Rablerinden korkanlar için, altından ırmaklar akan, içinde ebedî kalacakları cennetler vardır. Bu, Allah katından bir ikramdır. Allah katındaki nimetler ise iyiler için daha hayırlıdır.

199

وَاِنَّ مِنْ اَهْلِ الْكِتَابِ لَمَنْ يُؤْمِنُ بِاللّٰهِ وَمَا اُنْزِلَ اِلَيْكُمْ وَمَا اُنْزِلَ اِلَيْهِمْ خَاشِع۪ينَ لِلّٰهِ لَا يَشْتَرُونَ بِاٰيَاتِ اللّٰهِ ثَمَنًا قَل۪يلًاۚ اُو۬لٰئِكَ لَهُمْ اَجْرُهُمْ عِنْدَ رَبِّهِمْۚ اِنَّ اللّٰهَ سَر۪يعُ الْحِسَابِ

Ve inne min ehlil-kitâbi le-men yu’minu billâhi ve mâ unzile ileykum ve mâ unzile ileyhim, ḫâşi‘îne lillâh. Lâ yeşterûne bi-âyâti’llâhi semenen ḳalîlâ. Ulâike lehum ecruhum ‘inde rabbihim. İnna’llâhe serî‘u’l-ḥisâb.

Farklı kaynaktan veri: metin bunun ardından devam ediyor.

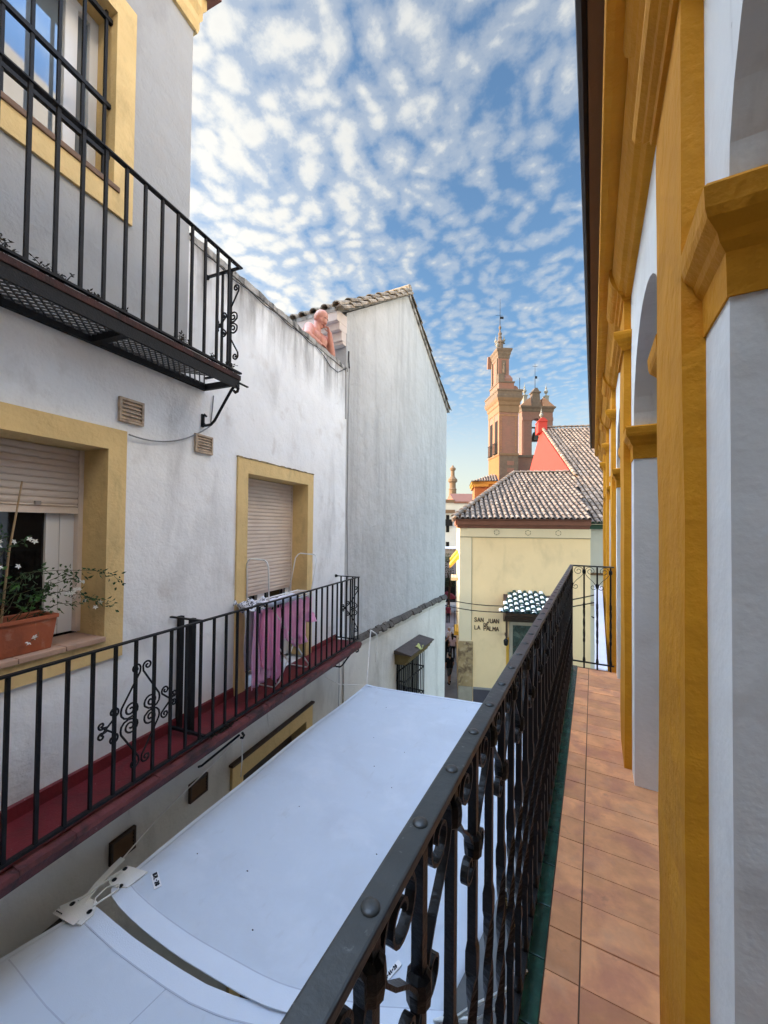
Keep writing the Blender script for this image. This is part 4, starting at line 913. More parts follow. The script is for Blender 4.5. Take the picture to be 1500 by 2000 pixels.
def walker(loc, head, label, hair_m, top_m, leg_m, shorts, h=1.72, sleeve=.5, group='people in the street', stride=.12, long_hair=False, skin=M_SKINT):
    fr = V @ Matrix.Translation(Vector(loc)) @ Matrix.Rotation(head, 4, 'Z')
    o = thing('person', label, 'person', fr, (0, 0, 0), group); k = h/1.72
    b = MB(fr); t = MB(fr); lg = MB(fr)
    P = lambda x, y, z: Vector((x*k, y*k, z*k))
    b.cap(P(0, 0, 1.62), P(0, .01, 1.63), .092*k, .09*k, 12); b.cap(P(0, .03, 1.57), P(0, .04, 1.545), .06*k, .045*k, 10); b.cap(P(0, .1, 1.60), P(0, .115, 1.575), .01*k, .016*k, 6)
    for s in (-1, 1): b.cap(P(.085*s, 0, 1.60), P(.088*s, 0, 1.57), .014*k, .012*k, 6)
    b.cap(P(0, -.01, 1.42), P(0, 0, 1.56), .055*k, .05*k, 10)
    for s in (-1, 1):
        b.cap(P(.17*s, 0, 1.40), P(.03*s, 0, 1.43), .055*k, .05*k, 10); b.cap(P(.08*s, 0, 1.30), P(.07*s, 0, 1.08), .105*k, .095*k, 12); b.cap(P(.07*s, 0, 1.08), P(.085*s, 0, .93), .098*k, .105*k, 12)
        y = stride*s; b.cap(P(.09*s, 0, .90), P(.095*s, y*.7+.02, .50), .082*k, .056*k, 12); b.cap(P(.095*s, y*.7+.02, .50), P(.095*s, y, .10), .055*k, .038*k, 10); b.cap(P(.095*s, y-.03, .045), P(.10*s, y+.15, .035), .042*k, .032*k, 8)
        e = P(.235*s, -.03, 1.12); w = P(.225*s, .10, .90)
        b.cap(P(.19*s, 0, 1.39), e, .047*k, .038*k, 10); b.cap(e, w, .038*k, .028*k, 10); hand(b, w, P(0, .25, -1), P(-s, 0, 0), .95*k, .5, s)
        t.cap(P(.17*s, 0, 1.395), P(.04*s, 0, 1.42), .068*k, .06*k, 10); t.cap(P(.085*s, 0, 1.31), P(.075*s, 0, 1.08), .118*k, .108*k, 12); t.cap(P(.075*s, 0, 1.08), P(.085*s, 0, .94), .11*k, .118*k, 12)
        t.cap(P(.185*s, 0, 1.385), P(.185*s, 0, 1.385).lerp(e, sleeve if sleeve <= 1 else 1), .06*k, .052*k, 10)
        if sleeve > 1: t.cap(e, w, .05*k, .038*k, 10)
        kn = P(.095*s, y*.7+.02, .50)
        lg.cap(P(.08*s, 0, .95), P(.09*s, 0, .88), .112*k, .108*k, 12); lg.cap(P(.09*s, 0, .88), kn, .096*k, .070*k, 12)
        if not shorts: lg.cap(kn, P(.095*s, y, .10), .068*k, .055*k, 10)
    remeshed(b, 'body', skin, o, .013*k, 4); remeshed(t, 'shirt', top_m, o, .014*k, 4); remeshed(lg, 'shorts' if shorts else 'trousers', leg_m, o, .014*k, 4)
    hh = MB(fr); hh.cap(P(0, -.02, 1.655), P(0, -.01, 1.66), .098*k, .096*k, 12); hh.cap(P(0, -.045, 1.60), P(0, -.03, 1.64), .075*k, .085*k, 12)
    if long_hair: hh.cap(P(0, -.06, 1.60), P(0, -.08, 1.38), .075*k, .06*k, 12)
    remeshed(hh, 'hair', hair_m, o, .014*k, 3)
    sh = MB(fr)
    for s in (-1, 1): y = stride*s; sh.cap(P(.095*s, y-.035, .042), P(.10*s, y+.16, .034), .05*k, .038*k, 8)
    remeshed(sh, 'shoes', M_CBLACK, o, .013*k, 2)
    return o
def vp_(px, d): return ((px-750)/750*d)
walker((3.83, 22.1, GZ), rad(12), 'man in a black T-shirt and grey shorts walking away, nearest in the street', M_HAIRD, M_CBLACK, M_CGREY, True, stride=.16)
walker((vp_(885.5, 26.2), 26.2, GZ), rad(-15), 'person in a pale pink top and dark trousers standing by the yellow corner', M_HAIRD, M_CPINKP, M_CBLACK, False, h=1.68, sleeve=.6, long_hair=True)
walker((vp_(878.5, 27.6), 27.6, GZ), rad(60), 'man in a white shirt and dark trousers facing the woman in pink', M_HAIRG, M_CWHITE, M_CDARKB, False, h=1.76, sleeve=.7, stride=.05)
walker((vp_(889.5, 28.6), 28.6, GZ), rad(150), 'person with grey hair in a white shirt, behind the pink top', M_HAIRG, M_CWHITE, M_CBLACK, False, h=1.72, sleeve=.8, stride=.04)
walker((vp_(871.5, 25.6), 25.6, GZ), rad(20), 'person in black half hidden by the corner of the gabled house', M_HAIRD, M_CBLACK, M_CBLACK, False, h=1.66, stride=.08)
walker((vp_(876.5, 36), 36, GZ), rad(170), 'distant person in a dark red top at the end of the street', M_HAIRD, M_CRED, M_CBLACK, False, h=1.7, stride=.05)

# ------------------------------------------------------------------ right house
XW, XP = .204, .166
RH = thing('arcaded_house', 'white house front with saffron pilasters, round arches and deep eaves', 'house', W, (XW, 4, GZ))
bays = [-.735+1.735*k for k in range(-3, 6)]             # near edge of each pilaster
pil = [(b, b+.36) for b in bays]
PY1 = 9.35
ZS, AR_ = 2.0, .54
def arch_wall():
    m = MB(); ys = []
    for i, (p0, p1) in enumerate(pil[:-1]):
        o0, o1 = p1+.155, pil[i+1][0]-.155               # opening
        c = (o0+o1)/2; r = (o1-o0)/2
        m.poly((XW, p0, 0), (XW, o0, 0), (XW, o0, ZS), (XW, p0, ZS)); m.poly((XW, o1, 0), (XW, pil[i+1][0], 0), (XW, pil[i+1][0], ZS), (XW, o1, ZS))
        n = 18; arc = [(c-r*math.cos(math.pi*k/n), ZS+.485*math.sin(math.pi*k/n)) for k in range(n+1)]
        m.poly((XW, p0, ZS), (XW, o0, ZS), (XW, o0, 2.9), (XW, p0, 2.9)); m.poly((XW, o1, ZS), (XW, pil[i+1][0], ZS), (XW, pil[i+1][0], 2.9), (XW, o1, 2.9))
        for k in range(n):
            (y0, z0), (y1, z1) = arc[k], arc[k+1]
            m.poly((XW, y0, z0), (XW, y1, z1), (XW, y1, 2.9), (XW, y0, 2.9)); m.poly((XW, y0, z0), (XW+.5, y0, z0), (XW+.5, y1, z1), (XW, y1, z1))
        m.poly((XW, o0, 0), (XW+.5, o0, 0), (XW+.5, o0, ZS), (XW, o0, ZS)); m.poly((XW, o1, 0), (XW, o1, ZS), (XW+.5, o1, ZS), (XW+.5, o1, 0))
    m.poly((XW, pil[-1][0], 0), (XW, PY1, 0), (XW, PY1, 2.9), (XW, pil[-1][0], 2.9)); m.poly((XW, PY1, GZ), (XW+4, PY1, GZ), (XW+4, PY1, 3.3), (XW, PY1, 3.3))
    return m.build('wall', M_RWHITE, RH, recalc=False)
arch_wall()
m = MB(); m.box(XW, XW+4, -7, PY1-.01, GZ, -.02); m.build('lower_wall', M_CREAM, RH)
m = MB(); m.box(XW+.45, XW+.6, -7, PY1-.3, 0, 3.0); m.build('timber_doors', M_WOODD, RH)
m = MB(); m.box(XW+.02, XW+4, -7, PY1-.02, 2.9, 3.35); m.build('attic_wall', M_OCH, RH)
def wob_box(m, x0, x1, y0, y1, z0, z1, n=14, amp=.0025):
    """pilaster shaft whose arrises are slightly uneven"""
    P = []
    for i in range(n+1):
        z = z0+(z1-z0)*i/n; P += [(x1, y0, z), (x0+R(-amp, amp), y0+R(-amp, amp), z), (x0+R(-amp, amp), y1+R(-amp, amp), z), (x1, y1, z)]
    fs = [(i*4+k, i*4+4+k, i*4+5+k, i*4+1+k) for i in range(n) for k in range(3)]; m.add(P, fs+[(0, 1, 2, 3), (n*4+3, n*4+2, n*4+1, n*4)])
capprof = [(.0, 2.495), (.012, 2.495), (.016, 2.515), (.03, 2.525), (.034, 2.54), (.05, 2.553), (.056, 2.575), (.056, 2.592), (.05, 2.60), (.0, 2.604)]
resprof = [(.0, 2.815), (.010, 2.82), (.016, 2.845), (.030, 2.852), (.034, 2.87), (.05, 2.876), (.062, 2.89), (.074, 2.915), (.080, 2.95), (.076, 2.985), (.0, 2.99)]
def mould(m, prof, x, y0, y1):
    """moulding wrapped round a block: face at x, sides at y0,y1"""
    rings = [[(XW, y0-d, z), (x-d, y0-d, z), (x-d, y1+d, z), (XW, y1+d, z)] for d, z in prof]
    n = len(rings); vs = [p for r in rings for p in r]
    fs = [(i*4+k, i*4+k+1, i*4+5+k, i*4+4+k) for i in range(n-1) for k in range(3)] + [(0, 1, 2, 3), (n*4-1, n*4-2, n*4-3, n*4-4)] + [(i*4+3, i*4, i*4+4, i*4+7) for i in range(n-1)]
    m.add(vs, fs)
for (p0, p1) in pil:
    m = MB(); wob_box(m, XP, XW, p0, p1, 0 if p0 < 4.6 else -3.2, 2.9); po = m.build('pilaster', M_OCH, RH)
    dz = .085 if .9 < p0 < 1.1 else .02; m = MB(); mould(m, [(d, z+dz) for d, z in capprof], XP, p0, p1); m.build('capital', M_OCH, po)
    m = MB(); mould(m, [(d, z+dz*.5) for d, z in resprof], XP, p0, p1); m.build('entablature_block', M_OCH, po)
for i, (p0, p1) in enumerate(pil[:-1]):
    for y0, y1, sgn in ((p1, p1+.155, 1), (pil[i+1][0]-.155, pil[i+1][0], -1)):
        prof = [(0, 1.825), (.004, 1.825), (.006, 1.90), (.016, 1.915), (.02, 1.93), (.036, 1.95), (.040, 1.965), (.042, 2.0), (.036, 2.008), (0, 2.012)]
        # along the facade and into the reveal
        rings = []
        for d, z in prof:
            if sgn < 0: rings.append([(XW-d, y1, z), (XW-d, y0-d, z), (XW+.48, y0-d, z), (XW+.48, y0+.01, z), (XW+.01, y1, z)])
            else: rings.append([(XW-d, y0, z), (XW-d, y1+d, z), (XW+.48, y1+d, z), (XW+.48, y1-.01, z), (XW+.01, y0, z)])
        m = MB(); n = len(rings); vs = [p for r in rings for p in r]
        m.add(vs, [(a*5+k, a*5+(k+1) % 5, a*5+5+(k+1) % 5, a*5+5+k) for a in range(n-1) for k in range(5)] + [(0, 1, 2, 3, 4), tuple(range(n*5-1, n*5-6, -1))]); m.build('impost', M_OCH, RH)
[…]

Kitap ehlinden öyleleri de vardır ki Allah’a, size indirilenlere ve kendilerine indirilenlere iman ederler; Allah’a saygı içinde boyun eğerler, Allah’ın âyetlerini az bir değer karşılığında satmazlar. İşte onların mükâfatı Rableri katındadır. Şüphesiz Allah hesabı çabuk görendir.

200

يَا أَيُّهَا الَّذِينَ آمَنُوا اصْبِرُوا وَصَابِرُوا وَرَابِطُوا وَاتَّقُوا اللّٰهَ لَعَلَّكُمْ تُفْلِحُونَ

Yâ eyyuhellezîne âmenû, iṣbirû ve ṣâbirû ve râbiṭû vetteḳullâhe le‘allekum tufliḥûn.

Ey iman edenler! Sabredin, sabırda yarışın, nöbet tutun ve Allah’tan korkun ki kurtuluşa eresiniz.